Fuente: El diletante
Autor: Juan F. Comperatore
Tan celosa fue de su intimidad como renuente a hablar de literatura. Se jactaba, como le hizo decir a un personaje, de «no tener ningún secreto, y sin embargo mantener el enigma». Por eso, al escribir sobre su obra se ingresa en una zona opaca donde las palabras no rozan el meollo del asunto, que se escapa, al fin, impronunciable. Nacida en una perdida aldea ucraniana en el año 1920, Clarice Lispector tuvo, finalmente, un desino sudamericano cuando su familia de origen judío se instaló en Brasil, huyendo del brote antisemita. Es probable que el crisol de identidades haya forjado su lengua apátrida.
En diciembre del año pasado se cumplió el centenario de su natalicio y Fondo de Cultura Económica aprovechó la oportunidad para editar Cuentos Completos, el primero de los cinco volúmenes que reunirán la totalidad de su obra. Si bien existe traducción previa de sus cuentos al español, se trata de la primera ocasión en que la tarea depende exclusivamente de un solo traductor o traductora, en este caso, el convite es de la mexicana Paula Abramo, quien procura respetar las particularidades de una sintaxis turbulenta, que admite adjetivos vaporosos, imprevistos, y no está reñida con la claridad. Porque, claro, la lengua portuguesa aún intenta recuperarse del cimbronazo que produjo Cerca del corazón salvaje, la primera novela de Clarice publicada cuando tenía apenas 23 años y en medio del costumbrismo literario de su época.

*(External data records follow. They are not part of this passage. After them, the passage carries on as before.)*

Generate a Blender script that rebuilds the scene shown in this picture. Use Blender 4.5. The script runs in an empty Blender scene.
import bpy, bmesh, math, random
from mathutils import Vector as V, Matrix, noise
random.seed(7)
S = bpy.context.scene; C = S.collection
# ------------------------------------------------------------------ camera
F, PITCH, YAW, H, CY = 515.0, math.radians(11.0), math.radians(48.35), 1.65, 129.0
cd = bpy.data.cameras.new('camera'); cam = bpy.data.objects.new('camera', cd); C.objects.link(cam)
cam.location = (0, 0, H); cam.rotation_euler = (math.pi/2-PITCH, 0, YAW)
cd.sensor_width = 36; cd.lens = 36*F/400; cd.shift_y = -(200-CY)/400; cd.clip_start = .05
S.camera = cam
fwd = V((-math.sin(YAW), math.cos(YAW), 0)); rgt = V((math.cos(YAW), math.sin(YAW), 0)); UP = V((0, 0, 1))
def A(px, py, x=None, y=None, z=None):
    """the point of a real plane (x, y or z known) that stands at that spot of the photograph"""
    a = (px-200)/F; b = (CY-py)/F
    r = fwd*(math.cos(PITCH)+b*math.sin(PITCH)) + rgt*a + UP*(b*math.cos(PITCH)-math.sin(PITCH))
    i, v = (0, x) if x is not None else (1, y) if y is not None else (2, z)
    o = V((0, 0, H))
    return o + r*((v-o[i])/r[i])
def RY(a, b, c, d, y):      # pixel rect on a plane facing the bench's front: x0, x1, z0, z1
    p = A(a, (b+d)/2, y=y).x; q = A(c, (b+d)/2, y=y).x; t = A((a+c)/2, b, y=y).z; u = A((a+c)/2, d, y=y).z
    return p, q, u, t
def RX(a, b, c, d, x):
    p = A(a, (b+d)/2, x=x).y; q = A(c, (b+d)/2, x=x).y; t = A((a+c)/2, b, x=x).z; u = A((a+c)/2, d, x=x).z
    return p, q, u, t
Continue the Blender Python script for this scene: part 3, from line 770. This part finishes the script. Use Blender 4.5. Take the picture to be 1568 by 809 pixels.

La falta de ascendentes, enarbolada incluso como coquetería, la ubica próxima a la cofradía de escritores liminales, aquellos que parecen surgir de la nada y dejar una descendencia desastrada. Benjamin Moser, autor del prefacio y organizador de la edición, emparenta a Lispector con Chejov, referencia que parece algo desencaminada. Tal vez Katherine Mansfield, alumna del maestro ruso, puede acercarse más. Lispector no abona la prolijidad de las formas cerradas, pero sí el éxtasis laico que puede producir un peral en flor o la belleza convulsa de lo banal.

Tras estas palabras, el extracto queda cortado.